Senz'altro il brillante risultato è dato dagli interpreti sempre misurati e all'altezza delle aspettative: Mary Tyler Moore, reduce da anni di un serial comico intitolato a suo nome, Donald Sutherland, non più dongiovanni perverso (vedasi il "Casanova" di Fellini) ma in questa pellicola padre affettuoso e comprensivo, Judd Hirsch, volto inconfondibile, protagonista di diverse fictions targate USA e due allora giovanissimi attori: Timothy Hutton, miglior attore non protagonista, sicuramente una rivelazione e senza dubbio l'autentico vero protagonista dell'intreccio, noto all'epoca semplicemente per essere figlio di Jim, il popolare "Ellery Queen" televisivo e Elizabeth Mc Govern, qualche anno dopo protagonista di "C'era una volta in America".

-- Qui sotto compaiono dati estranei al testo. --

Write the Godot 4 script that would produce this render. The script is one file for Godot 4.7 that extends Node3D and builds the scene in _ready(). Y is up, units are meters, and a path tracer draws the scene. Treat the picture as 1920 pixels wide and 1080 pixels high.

Perché "Gente comune"? Perché tutto è imperniato sulle vicende di una apparentemente tranquilla ed ordinaria famiglia medio borghese americana: madre sempre in ordine, casa bellissima, padre bello, figlio bello. Ma dietro questa perfezione e questa ordinarietà, si nascondono i piccoli drammi incurabili. Difficoltà di relazionarsi, di vincere una tragedia familiare (la morte del primogenito, trauma destinato a segnare profondamente qualsiasi genitore). La madre è fredda, vittima al contrario del complesso edipico, sembra aver esaurito qualsiasi forma di sentimento. Al contrario il padre è l'animo più sensibile e femmineo, sempre pronto a comprendere e capire gli altrui problemi. Ma il fulcro della storia è costituito dal flusso di coscienza del giovane Conrad, ragazzo profondamente marcato dalla scomparsa del fratello.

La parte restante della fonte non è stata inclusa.